A Few Words About ‘The Sandlot,’ In Honor Of Its 20th Anniversary

This Sunday, April 7, marks the 20th anniversary of the theatrical release of The Sandlot. This is a little insane, in the way that the passage of time sneaking up on you and punching you in the nose is always a little insane. I mean, it makes sense (2013 – 1993 = 20), and it feels a little silly to sit here in awe of the fact that something that came out twenty years ago is in fact twenty years old, because, well, that’s how time works. But it’s still melting my brain a little bit right now.

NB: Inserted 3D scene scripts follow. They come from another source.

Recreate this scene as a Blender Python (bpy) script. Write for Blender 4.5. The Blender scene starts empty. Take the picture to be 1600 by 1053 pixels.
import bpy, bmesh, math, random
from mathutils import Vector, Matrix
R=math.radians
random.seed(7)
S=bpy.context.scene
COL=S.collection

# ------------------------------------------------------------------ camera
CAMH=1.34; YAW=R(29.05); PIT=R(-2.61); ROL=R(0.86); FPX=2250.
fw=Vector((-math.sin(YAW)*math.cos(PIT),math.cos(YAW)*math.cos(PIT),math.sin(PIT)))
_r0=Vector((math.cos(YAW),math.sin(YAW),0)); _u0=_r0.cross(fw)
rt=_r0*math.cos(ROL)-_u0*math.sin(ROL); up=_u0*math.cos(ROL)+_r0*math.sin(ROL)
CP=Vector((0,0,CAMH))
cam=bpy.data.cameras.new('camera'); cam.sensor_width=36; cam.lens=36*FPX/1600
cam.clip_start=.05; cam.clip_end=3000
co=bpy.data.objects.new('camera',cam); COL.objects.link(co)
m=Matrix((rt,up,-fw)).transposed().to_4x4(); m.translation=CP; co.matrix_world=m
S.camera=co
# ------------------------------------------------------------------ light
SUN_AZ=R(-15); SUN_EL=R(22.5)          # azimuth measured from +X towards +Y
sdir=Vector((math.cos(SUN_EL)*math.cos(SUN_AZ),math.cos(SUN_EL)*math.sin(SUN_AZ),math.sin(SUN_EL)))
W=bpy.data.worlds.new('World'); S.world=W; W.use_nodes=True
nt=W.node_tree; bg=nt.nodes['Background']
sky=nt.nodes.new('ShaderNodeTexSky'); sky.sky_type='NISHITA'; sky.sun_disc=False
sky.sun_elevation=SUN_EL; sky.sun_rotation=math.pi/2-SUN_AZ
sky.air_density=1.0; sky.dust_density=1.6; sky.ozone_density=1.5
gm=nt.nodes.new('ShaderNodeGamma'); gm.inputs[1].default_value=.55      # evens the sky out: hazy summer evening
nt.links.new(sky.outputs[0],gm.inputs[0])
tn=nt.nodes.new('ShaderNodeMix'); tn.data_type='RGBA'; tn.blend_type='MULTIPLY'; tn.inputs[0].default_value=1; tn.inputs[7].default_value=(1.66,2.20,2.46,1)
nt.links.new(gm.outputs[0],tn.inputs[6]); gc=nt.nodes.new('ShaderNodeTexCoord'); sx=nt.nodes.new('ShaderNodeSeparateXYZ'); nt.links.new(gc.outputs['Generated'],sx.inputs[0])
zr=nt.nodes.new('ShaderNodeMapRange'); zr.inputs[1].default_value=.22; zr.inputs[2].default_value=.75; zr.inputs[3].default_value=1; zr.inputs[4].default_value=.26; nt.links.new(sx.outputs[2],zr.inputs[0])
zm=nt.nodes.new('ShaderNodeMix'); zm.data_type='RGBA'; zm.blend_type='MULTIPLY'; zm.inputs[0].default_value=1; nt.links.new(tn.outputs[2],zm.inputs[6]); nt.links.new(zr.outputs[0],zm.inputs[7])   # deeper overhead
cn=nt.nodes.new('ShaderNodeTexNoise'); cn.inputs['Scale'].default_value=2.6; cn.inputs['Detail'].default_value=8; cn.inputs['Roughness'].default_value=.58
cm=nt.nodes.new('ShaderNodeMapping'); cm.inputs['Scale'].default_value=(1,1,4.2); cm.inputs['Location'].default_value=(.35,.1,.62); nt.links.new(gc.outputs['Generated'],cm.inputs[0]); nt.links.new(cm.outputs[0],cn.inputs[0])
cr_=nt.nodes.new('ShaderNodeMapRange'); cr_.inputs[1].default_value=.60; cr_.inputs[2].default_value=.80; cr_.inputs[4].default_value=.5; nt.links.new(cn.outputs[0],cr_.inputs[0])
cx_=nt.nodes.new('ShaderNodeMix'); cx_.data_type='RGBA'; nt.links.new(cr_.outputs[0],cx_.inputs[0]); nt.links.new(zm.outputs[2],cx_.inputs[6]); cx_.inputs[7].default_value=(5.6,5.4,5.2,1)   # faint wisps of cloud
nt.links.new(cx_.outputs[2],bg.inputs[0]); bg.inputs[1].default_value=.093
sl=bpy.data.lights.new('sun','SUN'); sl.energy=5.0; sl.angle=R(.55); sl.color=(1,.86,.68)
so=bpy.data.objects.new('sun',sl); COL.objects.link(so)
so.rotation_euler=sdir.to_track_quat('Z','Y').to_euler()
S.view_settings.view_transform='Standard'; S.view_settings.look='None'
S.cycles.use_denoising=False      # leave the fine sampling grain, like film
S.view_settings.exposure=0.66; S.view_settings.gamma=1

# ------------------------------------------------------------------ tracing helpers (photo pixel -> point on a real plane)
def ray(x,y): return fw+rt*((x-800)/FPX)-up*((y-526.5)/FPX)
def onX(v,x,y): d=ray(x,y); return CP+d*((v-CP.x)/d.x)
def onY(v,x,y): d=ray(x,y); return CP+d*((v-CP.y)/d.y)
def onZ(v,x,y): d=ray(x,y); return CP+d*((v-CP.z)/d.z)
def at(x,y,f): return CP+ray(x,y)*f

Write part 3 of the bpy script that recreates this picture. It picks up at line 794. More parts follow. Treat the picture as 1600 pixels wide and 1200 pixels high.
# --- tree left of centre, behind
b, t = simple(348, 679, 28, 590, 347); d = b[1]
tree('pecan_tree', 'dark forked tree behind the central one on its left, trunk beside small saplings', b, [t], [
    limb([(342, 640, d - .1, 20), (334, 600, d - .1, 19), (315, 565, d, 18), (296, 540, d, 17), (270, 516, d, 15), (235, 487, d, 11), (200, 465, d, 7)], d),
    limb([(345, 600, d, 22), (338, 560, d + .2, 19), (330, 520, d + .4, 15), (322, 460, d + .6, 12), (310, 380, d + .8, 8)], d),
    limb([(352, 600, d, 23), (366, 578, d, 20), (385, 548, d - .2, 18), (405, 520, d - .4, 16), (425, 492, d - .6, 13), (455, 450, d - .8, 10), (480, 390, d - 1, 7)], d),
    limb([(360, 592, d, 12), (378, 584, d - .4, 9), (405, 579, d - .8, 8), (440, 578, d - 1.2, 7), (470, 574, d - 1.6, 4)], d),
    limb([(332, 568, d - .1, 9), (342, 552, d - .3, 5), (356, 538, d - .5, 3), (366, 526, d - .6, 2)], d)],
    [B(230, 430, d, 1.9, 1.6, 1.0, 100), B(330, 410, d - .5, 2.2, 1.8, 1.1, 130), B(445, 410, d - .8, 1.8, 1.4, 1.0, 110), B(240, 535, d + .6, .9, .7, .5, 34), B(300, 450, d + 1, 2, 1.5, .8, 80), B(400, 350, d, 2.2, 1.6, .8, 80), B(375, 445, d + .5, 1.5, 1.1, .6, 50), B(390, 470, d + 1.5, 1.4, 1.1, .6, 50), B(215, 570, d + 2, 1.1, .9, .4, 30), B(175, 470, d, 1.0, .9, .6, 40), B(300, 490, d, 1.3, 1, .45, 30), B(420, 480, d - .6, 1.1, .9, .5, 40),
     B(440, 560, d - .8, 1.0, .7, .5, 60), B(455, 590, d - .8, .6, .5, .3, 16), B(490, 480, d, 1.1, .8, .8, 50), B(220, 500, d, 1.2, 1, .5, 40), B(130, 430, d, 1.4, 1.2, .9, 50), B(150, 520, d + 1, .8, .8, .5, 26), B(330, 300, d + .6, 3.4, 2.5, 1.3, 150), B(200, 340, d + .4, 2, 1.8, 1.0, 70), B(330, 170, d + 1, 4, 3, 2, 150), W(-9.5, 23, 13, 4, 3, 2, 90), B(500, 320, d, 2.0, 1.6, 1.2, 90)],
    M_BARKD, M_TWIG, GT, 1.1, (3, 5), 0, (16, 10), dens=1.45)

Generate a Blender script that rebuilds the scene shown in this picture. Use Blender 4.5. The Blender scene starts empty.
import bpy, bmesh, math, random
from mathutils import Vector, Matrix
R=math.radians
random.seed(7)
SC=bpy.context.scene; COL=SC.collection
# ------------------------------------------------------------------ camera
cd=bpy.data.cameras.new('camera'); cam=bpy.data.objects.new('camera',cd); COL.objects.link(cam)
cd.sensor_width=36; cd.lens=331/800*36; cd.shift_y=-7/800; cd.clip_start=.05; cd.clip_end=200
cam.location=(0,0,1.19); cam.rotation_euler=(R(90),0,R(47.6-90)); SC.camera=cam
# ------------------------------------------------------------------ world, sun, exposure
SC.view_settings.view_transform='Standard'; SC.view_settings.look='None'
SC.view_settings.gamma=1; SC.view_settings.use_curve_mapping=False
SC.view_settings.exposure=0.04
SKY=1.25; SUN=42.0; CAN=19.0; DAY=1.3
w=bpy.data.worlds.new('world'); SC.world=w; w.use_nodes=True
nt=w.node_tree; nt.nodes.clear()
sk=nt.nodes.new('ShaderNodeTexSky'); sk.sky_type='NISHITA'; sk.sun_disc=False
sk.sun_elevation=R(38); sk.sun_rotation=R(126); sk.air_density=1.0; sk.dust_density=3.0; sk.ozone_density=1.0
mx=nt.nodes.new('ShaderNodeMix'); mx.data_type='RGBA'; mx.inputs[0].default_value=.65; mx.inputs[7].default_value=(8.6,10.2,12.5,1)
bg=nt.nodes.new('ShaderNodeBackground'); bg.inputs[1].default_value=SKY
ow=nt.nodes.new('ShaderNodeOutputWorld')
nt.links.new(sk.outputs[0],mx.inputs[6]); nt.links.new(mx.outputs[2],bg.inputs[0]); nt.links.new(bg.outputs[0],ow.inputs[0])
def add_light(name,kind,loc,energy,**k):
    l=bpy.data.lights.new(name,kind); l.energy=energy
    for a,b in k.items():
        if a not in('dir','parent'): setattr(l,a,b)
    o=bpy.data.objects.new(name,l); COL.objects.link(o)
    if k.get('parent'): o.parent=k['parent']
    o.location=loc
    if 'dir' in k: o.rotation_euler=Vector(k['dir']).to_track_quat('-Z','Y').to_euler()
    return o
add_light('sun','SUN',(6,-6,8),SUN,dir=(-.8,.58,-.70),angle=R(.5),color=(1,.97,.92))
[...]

I think the real reason it’s throwing me for a loop is less of the “UHMAGOD YOU GUYS WE ARE SO OLD REMEMBER SLAP BRACELETS?????” thing than it is the fact that the movie still holds up incredibly well today. Some of the movies that came out in the early-90s were very, very 90s, and the other kids’ baseball movies of the era — including The Sandlot, there were a total of four released in a 15 month span — hinged on some sort of gimmick. Rookie of the Year was about a 12-year-old who crunched his shoulder all goofy-like and became awesome at throwing fastballs, Angels in the Outfield was about angels literally helping the Tony Danza-led California Angels win baseball games, and Little Big League was about a 12-year-old who inherits the Minnesota Twins and installs himself as manager (which, for the record, is exactly the type of thing some snotty, rich 12-year-old would try to do in real life). But The Sandlot — thanks in part to being set in 1962, and thus avoiding the time capsule-like horror show of awful 90s fashion — manages to avoid these traps. At its core, it’s really just a movie about being a kid in the summer.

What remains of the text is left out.